Comment by silentbicycle

15 years ago

Yeah, if you can't implement a basic object system in C, you don't really understand how OOP works anyway.

Also, I definitely agree w/ you about Lua. Great language, but it's so focused on being shape-able into whatever its embedding project needs that the community refuses to settle on conventions for some things. OTOH, it's small & clean enough that running your own fork of it is actually a decent trade-off, whereas doing so with (say) Python would be pretty harsh.

I've been thinking about things I could build that would fix that, but that's sort of how we got into this in the first place. :-)
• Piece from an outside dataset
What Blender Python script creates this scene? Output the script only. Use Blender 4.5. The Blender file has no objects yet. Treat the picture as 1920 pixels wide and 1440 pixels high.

  • Yeah. The people who are using Lua primarily in an embedded context (and thus have a lot of dependencies, such as threading & graphic libs, already chosen for them) have VERY different priorities than the people using Lua standalone. It pulls the community in two different (and occasionally opposed) directions, and the Lua team doesn't want to alienate either camp.

    (On the balance, though, it's still one of my favorites.)

    • Yes, definitely. The problem I'm running into is that the people writing the module systems are thinking in terms of running it standalone.

      I want a way to get a bunch of Lua libraries and cram them into one thing I can easily embed and make available to my embedded Lua interpreter. I can't really visualize how that would work though, so I can't write it yet.